§ WRITTEN INSTRUCTION: Each line that follows is to be retyped exactly.

* START RECORDS PROVIDED *

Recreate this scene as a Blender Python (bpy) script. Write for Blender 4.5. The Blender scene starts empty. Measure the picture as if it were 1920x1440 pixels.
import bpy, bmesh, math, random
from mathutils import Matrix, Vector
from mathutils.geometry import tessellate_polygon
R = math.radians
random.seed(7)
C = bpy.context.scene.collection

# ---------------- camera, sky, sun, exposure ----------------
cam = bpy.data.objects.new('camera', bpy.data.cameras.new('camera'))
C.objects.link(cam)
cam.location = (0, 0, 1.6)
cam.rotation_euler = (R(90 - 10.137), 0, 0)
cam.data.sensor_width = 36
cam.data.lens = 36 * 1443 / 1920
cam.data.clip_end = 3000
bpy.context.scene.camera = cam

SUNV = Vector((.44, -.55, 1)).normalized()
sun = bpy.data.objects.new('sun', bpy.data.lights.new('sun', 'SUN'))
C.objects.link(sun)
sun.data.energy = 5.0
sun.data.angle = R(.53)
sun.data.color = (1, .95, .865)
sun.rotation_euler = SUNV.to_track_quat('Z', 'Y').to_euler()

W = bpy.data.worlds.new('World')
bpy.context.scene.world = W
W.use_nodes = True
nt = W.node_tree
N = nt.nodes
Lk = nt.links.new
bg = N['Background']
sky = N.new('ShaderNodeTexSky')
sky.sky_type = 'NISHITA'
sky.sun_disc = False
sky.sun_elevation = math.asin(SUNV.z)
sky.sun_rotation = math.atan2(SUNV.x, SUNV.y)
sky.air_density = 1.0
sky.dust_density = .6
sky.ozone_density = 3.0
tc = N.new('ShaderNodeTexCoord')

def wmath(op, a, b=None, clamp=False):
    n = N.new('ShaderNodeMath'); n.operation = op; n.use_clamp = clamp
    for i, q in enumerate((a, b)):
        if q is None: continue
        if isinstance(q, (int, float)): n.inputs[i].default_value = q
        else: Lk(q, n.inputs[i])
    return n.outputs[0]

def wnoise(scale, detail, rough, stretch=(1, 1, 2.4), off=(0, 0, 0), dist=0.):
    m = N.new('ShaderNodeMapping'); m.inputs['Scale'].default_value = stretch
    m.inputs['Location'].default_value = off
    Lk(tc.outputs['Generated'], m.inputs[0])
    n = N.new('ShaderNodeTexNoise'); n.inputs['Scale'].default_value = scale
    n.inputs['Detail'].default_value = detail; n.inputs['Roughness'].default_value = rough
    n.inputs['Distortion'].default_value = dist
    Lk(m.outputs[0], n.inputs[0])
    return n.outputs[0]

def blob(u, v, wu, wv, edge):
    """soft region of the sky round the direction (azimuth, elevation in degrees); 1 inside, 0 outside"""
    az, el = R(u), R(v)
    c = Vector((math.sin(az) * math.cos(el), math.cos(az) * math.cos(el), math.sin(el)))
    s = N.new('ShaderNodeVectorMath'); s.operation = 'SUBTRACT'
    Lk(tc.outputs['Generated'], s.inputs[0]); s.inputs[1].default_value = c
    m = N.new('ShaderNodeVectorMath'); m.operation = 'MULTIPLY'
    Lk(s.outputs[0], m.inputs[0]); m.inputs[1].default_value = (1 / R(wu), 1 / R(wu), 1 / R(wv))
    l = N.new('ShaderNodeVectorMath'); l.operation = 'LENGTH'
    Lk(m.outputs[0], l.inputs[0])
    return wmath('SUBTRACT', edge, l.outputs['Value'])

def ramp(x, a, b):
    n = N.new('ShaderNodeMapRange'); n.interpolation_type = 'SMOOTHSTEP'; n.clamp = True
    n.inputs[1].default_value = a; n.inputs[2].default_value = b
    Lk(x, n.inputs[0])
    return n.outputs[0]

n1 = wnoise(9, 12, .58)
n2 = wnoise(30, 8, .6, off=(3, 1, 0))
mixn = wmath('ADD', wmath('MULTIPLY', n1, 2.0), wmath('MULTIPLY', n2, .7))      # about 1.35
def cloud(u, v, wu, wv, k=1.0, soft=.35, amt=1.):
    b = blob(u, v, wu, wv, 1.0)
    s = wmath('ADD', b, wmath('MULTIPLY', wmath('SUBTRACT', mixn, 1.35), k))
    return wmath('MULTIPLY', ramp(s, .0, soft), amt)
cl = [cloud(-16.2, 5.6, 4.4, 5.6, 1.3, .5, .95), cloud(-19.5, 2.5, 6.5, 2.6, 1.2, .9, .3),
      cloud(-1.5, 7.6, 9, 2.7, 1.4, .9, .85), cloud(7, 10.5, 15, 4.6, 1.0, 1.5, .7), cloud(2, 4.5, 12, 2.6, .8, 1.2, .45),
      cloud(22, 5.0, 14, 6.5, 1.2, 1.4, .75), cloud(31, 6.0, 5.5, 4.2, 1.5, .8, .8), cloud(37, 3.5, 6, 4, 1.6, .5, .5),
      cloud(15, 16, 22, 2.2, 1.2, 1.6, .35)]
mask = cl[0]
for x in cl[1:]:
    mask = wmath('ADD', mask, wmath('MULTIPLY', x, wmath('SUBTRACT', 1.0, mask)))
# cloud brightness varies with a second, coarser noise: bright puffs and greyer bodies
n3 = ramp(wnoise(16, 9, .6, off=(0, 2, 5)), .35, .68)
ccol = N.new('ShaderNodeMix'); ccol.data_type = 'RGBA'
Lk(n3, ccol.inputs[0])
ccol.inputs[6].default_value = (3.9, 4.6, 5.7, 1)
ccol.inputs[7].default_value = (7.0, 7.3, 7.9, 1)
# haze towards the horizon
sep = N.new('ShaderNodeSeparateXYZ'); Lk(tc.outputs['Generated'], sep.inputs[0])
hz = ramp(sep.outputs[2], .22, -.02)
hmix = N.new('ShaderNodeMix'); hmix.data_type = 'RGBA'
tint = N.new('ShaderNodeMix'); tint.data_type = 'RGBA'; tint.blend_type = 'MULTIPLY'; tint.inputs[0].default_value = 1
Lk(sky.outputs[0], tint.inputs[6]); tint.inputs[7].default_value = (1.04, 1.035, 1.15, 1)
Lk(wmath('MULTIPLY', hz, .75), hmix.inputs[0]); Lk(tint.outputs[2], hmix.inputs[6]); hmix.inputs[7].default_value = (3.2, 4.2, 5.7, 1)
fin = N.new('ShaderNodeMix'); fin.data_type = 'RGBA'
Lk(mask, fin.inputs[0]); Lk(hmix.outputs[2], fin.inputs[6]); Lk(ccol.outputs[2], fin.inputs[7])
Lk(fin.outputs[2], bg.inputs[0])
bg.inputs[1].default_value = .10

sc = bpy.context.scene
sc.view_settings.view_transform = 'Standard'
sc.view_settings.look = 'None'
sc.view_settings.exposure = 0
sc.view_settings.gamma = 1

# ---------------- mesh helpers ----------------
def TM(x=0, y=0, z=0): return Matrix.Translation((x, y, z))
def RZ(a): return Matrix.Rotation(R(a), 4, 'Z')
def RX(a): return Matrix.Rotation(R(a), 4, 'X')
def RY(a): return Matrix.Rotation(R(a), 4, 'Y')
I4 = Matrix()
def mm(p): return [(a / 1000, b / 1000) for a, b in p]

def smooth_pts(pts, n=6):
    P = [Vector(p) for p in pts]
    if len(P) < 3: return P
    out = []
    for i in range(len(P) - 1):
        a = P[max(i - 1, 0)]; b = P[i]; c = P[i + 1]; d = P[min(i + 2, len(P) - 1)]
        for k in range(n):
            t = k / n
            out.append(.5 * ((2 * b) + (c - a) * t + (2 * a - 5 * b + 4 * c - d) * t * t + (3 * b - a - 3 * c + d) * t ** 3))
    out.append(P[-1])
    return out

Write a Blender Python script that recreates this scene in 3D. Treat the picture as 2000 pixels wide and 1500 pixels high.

* END RECORDS PROVIDED *

§ THE SOLUTION:
Recreate this scene as a Blender Python (bpy) script. Write for Blender 4.5. The Blender scene starts empty. Measure the picture as if it were 1920x1440 pixels.
import bpy, bmesh, math, random
from mathutils import Matrix, Vector
from mathutils.geometry import tessellate_polygon
R = math.radians
random.seed(7)
C = bpy.context.scene.collection

# ---------------- camera, sky, sun, exposure ----------------
cam = bpy.data.objects.new('camera', bpy.data.cameras.new('camera'))
C.objects.link(cam)
cam.location = (0, 0, 1.6)
cam.rotation_euler = (R(90 - 10.137), 0, 0)
cam.data.sensor_width = 36
cam.data.lens = 36 * 1443 / 1920
cam.data.clip_end = 3000
bpy.context.scene.camera = cam

SUNV = Vector((.44, -.55, 1)).normalized()
sun = bpy.data.objects.new('sun', bpy.data.lights.new('sun', 'SUN'))
C.objects.link(sun)
sun.data.energy = 5.0
sun.data.angle = R(.53)
sun.data.color = (1, .95, .865)
sun.rotation_euler = SUNV.to_track_quat('Z', 'Y').to_euler()

W = bpy.data.worlds.new('World')
bpy.context.scene.world = W
W.use_nodes = True
nt = W.node_tree
N = nt.nodes
Lk = nt.links.new
bg = N['Background']
sky = N.new('ShaderNodeTexSky')
sky.sky_type = 'NISHITA'
sky.sun_disc = False
sky.sun_elevation = math.asin(SUNV.z)
sky.sun_rotation = math.atan2(SUNV.x, SUNV.y)
sky.air_density = 1.0
sky.dust_density = .6
sky.ozone_density = 3.0
tc = N.new('ShaderNodeTexCoord')

def wmath(op, a, b=None, clamp=False):
    n = N.new('ShaderNodeMath'); n.operation = op; n.use_clamp = clamp
    for i, q in enumerate((a, b)):
        if q is None: continue
        if isinstance(q, (int, float)): n.inputs[i].default_value = q
        else: Lk(q, n.inputs[i])
    return n.outputs[0]

def wnoise(scale, detail, rough, stretch=(1, 1, 2.4), off=(0, 0, 0), dist=0.):
    m = N.new('ShaderNodeMapping'); m.inputs['Scale'].default_value = stretch
    m.inputs['Location'].default_value = off
    Lk(tc.outputs['Generated'], m.inputs[0])
    n = N.new('ShaderNodeTexNoise'); n.inputs['Scale'].default_value = scale
    n.inputs['Detail'].default_value = detail; n.inputs['Roughness'].default_value = rough
    n.inputs['Distortion'].default_value = dist
    Lk(m.outputs[0], n.inputs[0])
    return n.outputs[0]

def blob(u, v, wu, wv, edge):
    """soft region of the sky round the direction (azimuth, elevation in degrees); 1 inside, 0 outside"""
    az, el = R(u), R(v)
    c = Vector((math.sin(az) * math.cos(el), math.cos(az) * math.cos(el), math.sin(el)))
    s = N.new('ShaderNodeVectorMath'); s.operation = 'SUBTRACT'
    Lk(tc.outputs['Generated'], s.inputs[0]); s.inputs[1].default_value = c
    m = N.new('ShaderNodeVectorMath'); m.operation = 'MULTIPLY'
    Lk(s.outputs[0], m.inputs[0]); m.inputs[1].default_value = (1 / R(wu), 1 / R(wu), 1 / R(wv))
    l = N.new('ShaderNodeVectorMath'); l.operation = 'LENGTH'
    Lk(m.outputs[0], l.inputs[0])
    return wmath('SUBTRACT', edge, l.outputs['Value'])

def ramp(x, a, b):
    n = N.new('ShaderNodeMapRange'); n.interpolation_type = 'SMOOTHSTEP'; n.clamp = True
    n.inputs[1].default_value = a; n.inputs[2].default_value = b
    Lk(x, n.inputs[0])
    return n.outputs[0]

n1 = wnoise(9, 12, .58)
n2 = wnoise(30, 8, .6, off=(3, 1, 0))
mixn = wmath('ADD', wmath('MULTIPLY', n1, 2.0), wmath('MULTIPLY', n2, .7))      # about 1.35
def cloud(u, v, wu, wv, k=1.0, soft=.35, amt=1.):
    b = blob(u, v, wu, wv, 1.0)
    s = wmath('ADD', b, wmath('MULTIPLY', wmath('SUBTRACT', mixn, 1.35), k))
    return wmath('MULTIPLY', ramp(s, .0, soft), amt)
cl = [cloud(-16.2, 5.6, 4.4, 5.6, 1.3, .5, .95), cloud(-19.5, 2.5, 6.5, 2.6, 1.2, .9, .3),
      cloud(-1.5, 7.6, 9, 2.7, 1.4, .9, .85), cloud(7, 10.5, 15, 4.6, 1.0, 1.5, .7), cloud(2, 4.5, 12, 2.6, .8, 1.2, .45),
      cloud(22, 5.0, 14, 6.5, 1.2, 1.4, .75), cloud(31, 6.0, 5.5, 4.2, 1.5, .8, .8), cloud(37, 3.5, 6, 4, 1.6, .5, .5),
      cloud(15, 16, 22, 2.2, 1.2, 1.6, .35)]
mask = cl[0]
for x in cl[1:]:
    mask = wmath('ADD', mask, wmath('MULTIPLY', x, wmath('SUBTRACT', 1.0, mask)))
# cloud brightness varies with a second, coarser noise: bright puffs and greyer bodies
n3 = ramp(wnoise(16, 9, .6, off=(0, 2, 5)), .35, .68)
ccol = N.new('ShaderNodeMix'); ccol.data_type = 'RGBA'
Lk(n3, ccol.inputs[0])
ccol.inputs[6].default_value = (3.9, 4.6, 5.7, 1)
ccol.inputs[7].default_value = (7.0, 7.3, 7.9, 1)
# haze towards the horizon
sep = N.new('ShaderNodeSeparateXYZ'); Lk(tc.outputs['Generated'], sep.inputs[0])
hz = ramp(sep.outputs[2], .22, -.02)
hmix = N.new('ShaderNodeMix'); hmix.data_type = 'RGBA'
tint = N.new('ShaderNodeMix'); tint.data_type = 'RGBA'; tint.blend_type = 'MULTIPLY'; tint.inputs[0].default_value = 1
Lk(sky.outputs[0], tint.inputs[6]); tint.inputs[7].default_value = (1.04, 1.035, 1.15, 1)
Lk(wmath('MULTIPLY', hz, .75), hmix.inputs[0]); Lk(tint.outputs[2], hmix.inputs[6]); hmix.inputs[7].default_value = (3.2, 4.2, 5.7, 1)
fin = N.new('ShaderNodeMix'); fin.data_type = 'RGBA'
Lk(mask, fin.inputs[0]); Lk(hmix.outputs[2], fin.inputs[6]); Lk(ccol.outputs[2], fin.inputs[7])
Lk(fin.outputs[2], bg.inputs[0])
bg.inputs[1].default_value = .10

sc = bpy.context.scene
sc.view_settings.view_transform = 'Standard'
sc.view_settings.look = 'None'
sc.view_settings.exposure = 0
sc.view_settings.gamma = 1

# ---------------- mesh helpers ----------------
def TM(x=0, y=0, z=0): return Matrix.Translation((x, y, z))
def RZ(a): return Matrix.Rotation(R(a), 4, 'Z')
def RX(a): return Matrix.Rotation(R(a), 4, 'X')
def RY(a): return Matrix.Rotation(R(a), 4, 'Y')
I4 = Matrix()
def mm(p): return [(a / 1000, b / 1000) for a, b in p]

def smooth_pts(pts, n=6):
    P = [Vector(p) for p in pts]
    if len(P) < 3: return P
    out = []
    for i in range(len(P) - 1):
        a = P[max(i - 1, 0)]; b = P[i]; c = P[i + 1]; d = P[min(i + 2, len(P) - 1)]
        for k in range(n):
            t = k / n
            out.append(.5 * ((2 * b) + (c - a) * t + (2 * a - 5 * b + 4 * c - d) * t * t + (3 * b - a - 3 * c + d) * t ** 3))
    out.append(P[-1])
    return out

Write a Blender Python script that recreates this scene in 3D. Treat the picture as 2000 pixels wide and 1500 pixels high.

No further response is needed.